Direction:
Leave out the pictures and retype only the lines from the opening line to the line that holds "import numpy as np", both ends included.

Information shown:

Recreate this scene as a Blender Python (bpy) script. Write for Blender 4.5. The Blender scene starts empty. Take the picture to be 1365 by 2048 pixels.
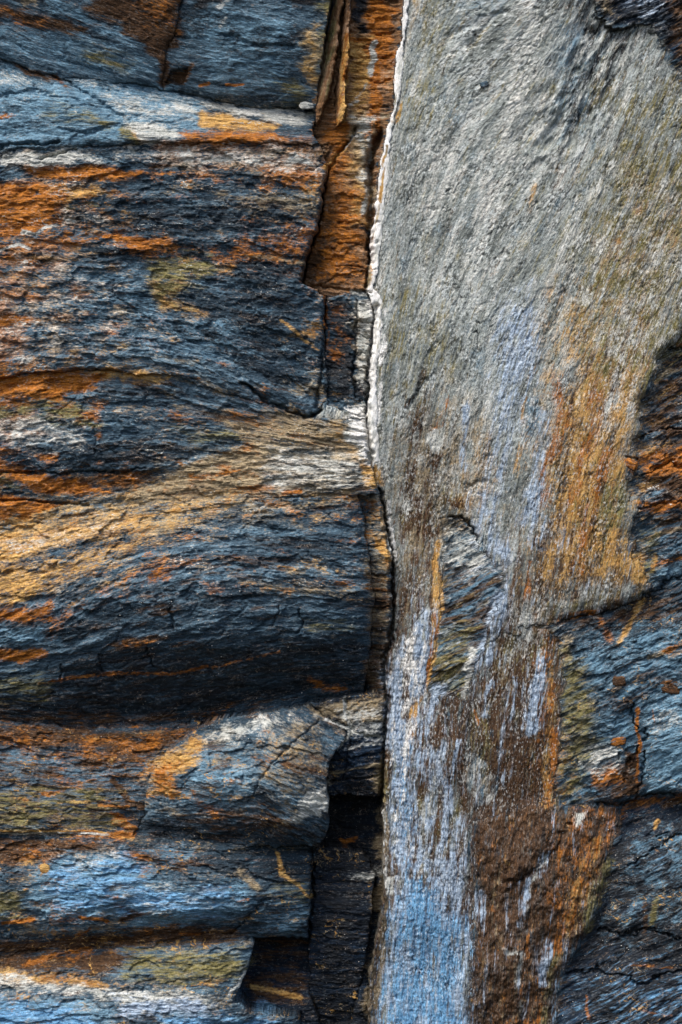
import bpy, math
import numpy as np

C = bpy.context.scene.collection
# ------------------------------------------------------------------ camera, sky, sun, exposure
S = 0.002                    # metres per photo pixel of rock
ZC = 3.2                     # height of the picture centre above the beach
W, H = 1365, 2048
cam = bpy.data.cameras.new("camera")
cam_o = bpy.data.objects.new("camera", cam)
C.objects.link(cam_o)
cam_o.location = (0, -12.0, ZC)
cam_o.rotation_euler = (math.radians(90), 0, 0)
cam.sensor_fit = 'VERTICAL'
cam.sensor_height = 24.0
cam.sensor_width = 24.0
cam.lens = 24.0 * 12.0 / (H * S)
cam.clip_end = 500
sc = bpy.context.scene
sc.camera = cam_o

SUN_EL, SUN_AZ = math.radians(58), math.radians(-38)      # azimuth measured from the viewer's side, minus = left
sunvec = np.array([math.cos(SUN_EL) * math.sin(SUN_AZ), -math.cos(SUN_EL) * math.cos(SUN_AZ), math.sin(SUN_EL)])
world = bpy.data.worlds.new("World")
sc.world = world
world.use_nodes = True
wn = world.node_tree
sky = wn.nodes.new("ShaderNodeTexSky")
sky.sky_type = 'NISHITA'
sky.sun_disc = False
sky.sun_elevation = SUN_EL
sky.sun_rotation = math.atan2(sunvec[0], sunvec[1])
sky.dust_density = 2.5
wn.links.new(sky.outputs[0], wn.nodes["Background"].inputs[0])
wn.nodes["Background"].inputs[1].default_value = 0.125
sun = bpy.data.lights.new("sun", 'SUN')
sun.energy = 2.8
sun.angle = math.radians(34)
sun.color = (1.0, 0.95, 0.88)
sun_o = bpy.data.objects.new("sun", sun)
C.objects.link(sun_o)
from mathutils import Vector
sun_o.rotation_euler = Vector(sunvec).to_track_quat('Z', 'Y').to_euler()
vs = sc.view_settings
vs.view_transform = 'Standard'
vs.look = 'None'
vs.exposure = 0.55
vs.gamma = 1.0
vs.use_curve_mapping = False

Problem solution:
Recreate this scene as a Blender Python (bpy) script. Write for Blender 4.5. The Blender scene starts empty. Take the picture to be 1365 by 2048 pixels.
import bpy, math
import numpy as np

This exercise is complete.